Source: Company REFS      Past performance is not a guide to future performance

Broadly a UK but also US business

While the 2018 interims don’t give a latest geographic breakdown, the 2017 accounts report showed revenue as 83% UK-derived, 13% US and 4% rest-of-world. If anything, UK majority revenues are likely reducing with the latest disposals; the operating review cites for strategic marketing, “growth and improved profitability in our US businesses, with the new office in San Francisco quickly building a strong presence in the technology sector.”

Healthcare consulting has also expanded abroad, especially in the US. Thus, St Ives is not exposed to potential issues arising from whatever trade agreement (or not) is struck with the EU, like the big advertising groups. If the UK economy does slow as a result of Brexit, this group’s clients are generally big firms/organisations, and likely more resilient to marketing cuts than smaller ones.

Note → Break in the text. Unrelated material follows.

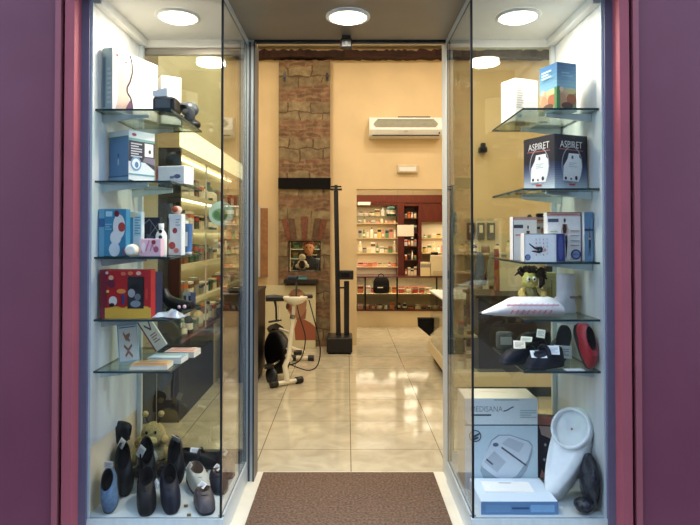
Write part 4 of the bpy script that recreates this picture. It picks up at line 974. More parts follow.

Admittedly, as a turnaround stock, St Ives has needed trading. I first drew attention near 90p in October 2012, on an historic PE of 5 and prospective yield of 7% covered 2.5 times; the price had shot up to 225p a year or so later; and in March 2015 I suggested risk appeared to weigh on the upside at 177p.

Stock to Watch: St Ives

The share price hit 247p a further year on, but a downturn started from April 2016 as various large projects e.g. in books printing got cancelled and deferred. Challenges persisted for the grocery-oriented marketing activation side and the stock was down to 37.5p in mid-2017.

Much more focused, on a growth segment

Despite the “Clays” books printing side remaining, it is a market leader which ought to help a sale. Meanwhile, the strategic marketing businesses look in strongest shape and St Ives relatively most-focused, than at any time I’ve covered the group.

Barring a UK recession, at about 82p the stock, therefore, offers scope to re-rate – likewise dividends – as the deferred considerations are managed through. The operations could also prove a useful integration for another marketing services group, to bid while market price is low. Accumulate.